Only 17 American Jewish groups and institutions are listed in the commemorative book as having received funding for American-based projects, including, among others, several yeshivas, the Center for Jewish History in New York and the Anti-Defamation League.

Rich’s giving, and the suspicion that it contributed to the willingness of prominent American Jews and Israeli officials to support his clemency effort, sparked an uproar in some segments of the American Jewish community.

Rabbi Eric Yoffie, president of the Union of American Hebrew Congregations, blasted those who had supported Rich’s pardon appeal after accepting his money.
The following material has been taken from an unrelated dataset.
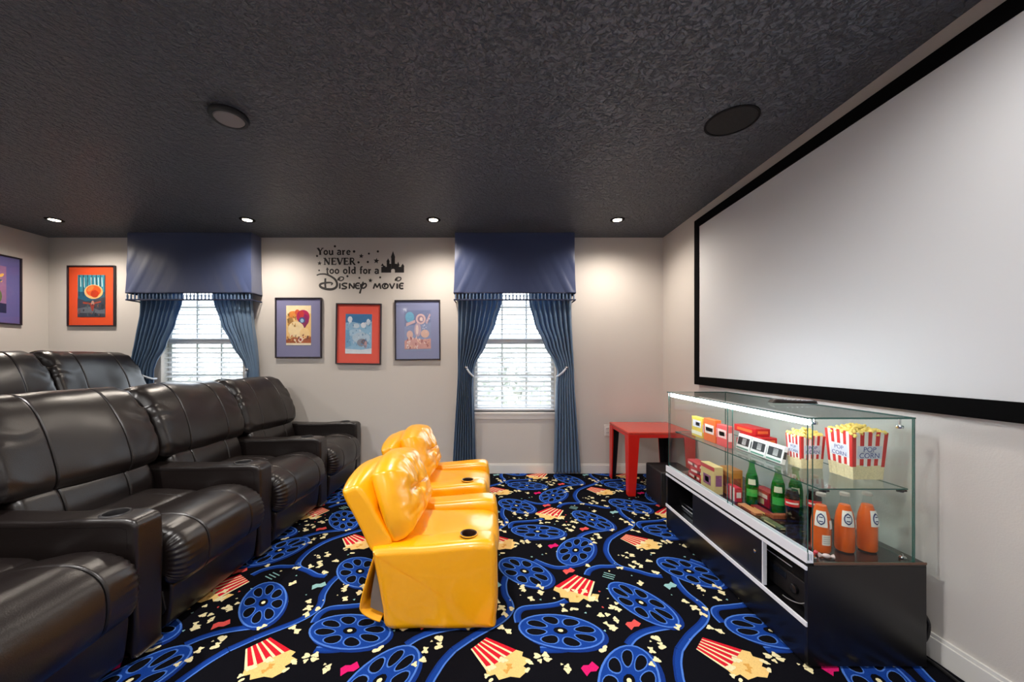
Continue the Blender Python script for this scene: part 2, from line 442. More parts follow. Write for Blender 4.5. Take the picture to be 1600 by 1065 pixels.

Writing in a February 2001 opinion article, the Reform leader argued that the fugitive’s supporters “were bought” by his philanthropy.

Prominent individuals associated with Birthright Israel wrote to the president urging him to pardon Rich. So did the ADL’s national director, Abraham Foxman, whose organization received $250,000 from Rich. Foxman later declared at a press conference that it had “probably” been a mistake to lobby Clinton for the pardon.

Also controversial was the inclusion of letters from grantees testifying to the Rich Foundation’s philanthropy in the pardon appeal sent to the president on Rich’s behalf. The letters were presented as “Letters Expressing Support for the Pardon of Mr. Marc Rich,” but many of the letter-writers have said they were simply letters of acknowledgement and that they had no idea they were to be used in a pardon effort. The foundation solicited many of the letters in the fall of 2000, saying they would be used for a commemorative book. The new Rich Foundation book features more than 50 quotes praising the charitable activities of Rich and his foundation — the bulk drawn from letters that were included in the pardon packet.

Charendoff said he thought that given that Rich had been pardoned, “most people are willing to go on from there and make a fresh start.”

“I realize that’s not universally the case in the Jewish community,” he said. “But there were enough people who I think responded to the pardon by saying ‘If the president saw fit to pardon him, that’s good enough for me.’”

In fact, Azulay wrote in an e-mail, the wave of publicity surrounding the presidential pardon “definitely increased the number of new applicants to the Foundation. Institutions and individuals who had no knowledge of the existence of the Foundation have applied.”

But Yoffie — who has maintained that while a group could ethically accept Rich’s charity, it should not honor him — told the Forward that he is not changing his view on Rich.

“A respectable Jewish organization today would not honor Mr. Rich for his philanthropic activities, because of the questions that have been raised about his character and his criminal activities,” Yoffie said.

A new round of publicity regarding the pardon appeared to be avoided late last month, when U.S. District Judge Gladys Kessler upheld the right of the Bush administration to deny public access to records on the 177 pardons and commutations Clinton approved on his last day in office.